If you're using a used car pricing guide to help you in your used car shopping process, you may be wondering which has the most accurate pricing information. There is a lot of disparity in the prices for a particular vehicle with a specific number of miles and in a certain condition. Knowing which value to use can often be confusing.
Kelley Blue Book and Edmunds
Kelley Blue Book and Edmunds are two of the most well known used car pricing guides in the United States. There is also another: NADA—but, NADA is usually used by banks or car dealers to show you an inflated price value. Therefore, you should never use NADA books for real references.
Kelley Blue Book and Edmunds both offer very good general reference information when it comes to current market conditions and price levels for a particular make and model used car or truck. However, the values shown on each website will probably vary by a few thousand dollars. No one seems to really know why, and no one site is often higher or lower than the other. For one vehicle Kelley Blue Book maybe significantly higher than Edmunds—and for another vehicle, Edmunds may be somewhat higher.
It's not very complicated to use the figures from both sites to get an average selling price for a particular vehicle. In fact, you just add the numbers together and divide by two. However, there is another option that you should place into the equation.

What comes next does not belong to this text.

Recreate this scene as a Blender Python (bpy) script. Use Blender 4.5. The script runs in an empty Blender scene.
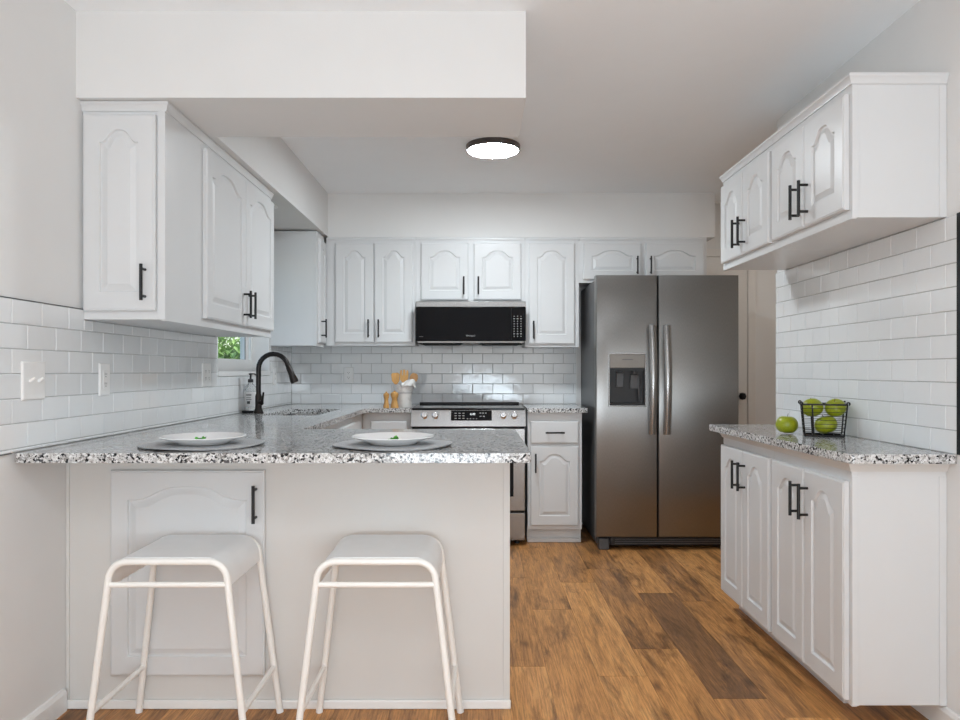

Check Prices of Other Used Cars
Before trying to use the pricing guide values to come up with an average selling price for a vehicle, you should also search the Internet for vehicles that are the same make and model as the one you're thinking of buying. You might choose large car shopping sites like Auto Trader or CarsDirect to get current pricing information for the same kind of vehicle you're considering.
Find a few sites that have the vehicle and jot down the amounts that those vehicles are selling for. Once you have a few reference prices, average those together and come up with an average selling price for that car currently being sold on the Internet.
After that, simply average the three amounts that you have: the Kelley Blue Book average price, the Edmunds average price and the average price for cars that are selling on the Internet. By getting an average selling price from all three values, you'll probably have a much clearer picture of where the vehicle you're considering should be priced.